Setelah pembatalan rencana autopsi keluarga Devi Athok saat itu, Toni mengaku tidak tahu jika ada pengajuan autopsi korban Tragedi Kanjuruhan lagi.
"Saya baru mendengar lagi kalau ada pengajuan autopsi (korban tragedi Kanjuruhan) yang lain," jawabnya saat ditanya rencana autopsi korban Tragedi Kanjuruhan yang baru diajukan kembali.
Tapi Kapolda yang juga pernah menjabat sebagai Wakapolda Jatim itu menyatakan pihaknya akan memfasilitasi jika ada keluarga korban yang bersedia mengizinkan autopsi.
"Kalau memang ada kesediaan, ini artinya kan akan memperjelas kembali, autopsi ini kan untuk memperjelas penyebab kematian," tambahnya.
Rekomendasi TGIPF dan Komnas HAM
Seperti diketahui, pihak Tim Gabungan Independen Pencari Fakta (TGIPF) dan Komnas HAM telah melakukan pendekatan pada keluarga Devi Athok.
Lewat pendekatan, dukungan dan penjelasan tentang manfaat dan proses autopsi, TGIPF dan Komnas HAM berharap keluarga Devi Athok kembali bersedia memberikan izin autopsi.
TGIPF mengatakan memberi rekomendasi pada Polda Jatim untuk memfasilitasi autopsi korban tragedi Kanjuruhan.
Anggota TGIPF, Irjen Pol Armed Wijaya menegaskan dilakukannya autopsi sejatinya dapat meredam kericuhan dan menjawab dugaan penyebab kematian korban Tragedi Stadion Kanjuruhan.
"Bagi TGIPF autopsi sangat penting sekali, karena isu di luar korban meninggal disebabkan gas air mata."
"Nah inilah yang perlu dibuktikan. Pertama penting untuk meredam isu gas air mata yang berkembang. Juga penting untuk penyidikan," tandasnya.

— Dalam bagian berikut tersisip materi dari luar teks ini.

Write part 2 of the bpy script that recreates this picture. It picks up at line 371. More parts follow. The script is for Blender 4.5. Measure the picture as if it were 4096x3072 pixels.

Sementara itu, Armed telah memberikan pengarahan kepada Polda Jawa Timur agar memberikan pengertian humanis tentang autopsi kepada keluarga korban.
"Salah satu rekomendasi TGIPF kepada Polda adalah untuk memberikan pengertian kepada keluarga korban (dilakukan autopsi) itu lebih baik. Untuk persepakbolaan dan penyidikan," katanya.
Demikian juga Komisioner Komnas HAM, M Choirul Anam juga berharap ada komunikasi yang baik dari pihak kepolisian, mengingat Devi Athok pada prinsipnya masih berharap jenazah kedua putrinya diautopsi.
"Karena sekali lagi bagi dia (Devi Athok), dia ingin tahu penyebab kematian dari dua putrinya dan dia ingin keadilan. Pada dasarnya itu," kata Anam dalam chanel Youtube Humas Komnas HAM.
Anam menegaskan, kejadian keluarga Aremania korban Tragedi Kanjuruhan yang mencabut kesediaan autopsi ini harus menjadi refleksi bagi semua pihak.
Sudah seharusnya semua pihak membuat korban atau keluarga korban Tragedi Kanjuruhan merasa aman dan nyaman di tengah trauman yang mereka alami.
"Ayo kita semua berkomunikasi dengan, baik antar semua pihak agar korban yang sudah berkomitmen terhadap pencarian keadilan itu merasa nyaman dan dia yakin akan prosesnya. Ini pembelajaran penting bagi kita semua," pesan Anam.
Untuk diketahui, Anggota TGIPF, Irjen Pol Armed Wijaya telah mengingatkan bahwa autopsi sudah tidak bisa lagi dilakukan jika kasus sudah mencapai tahap P21.
"Tentu ada batas waktu sampai pada penyerahan berkas ke penuntut umum atau P21. Nah kalau sudah sampai di situ berarti sudah tidak bisa (otopsi)," kata Armed.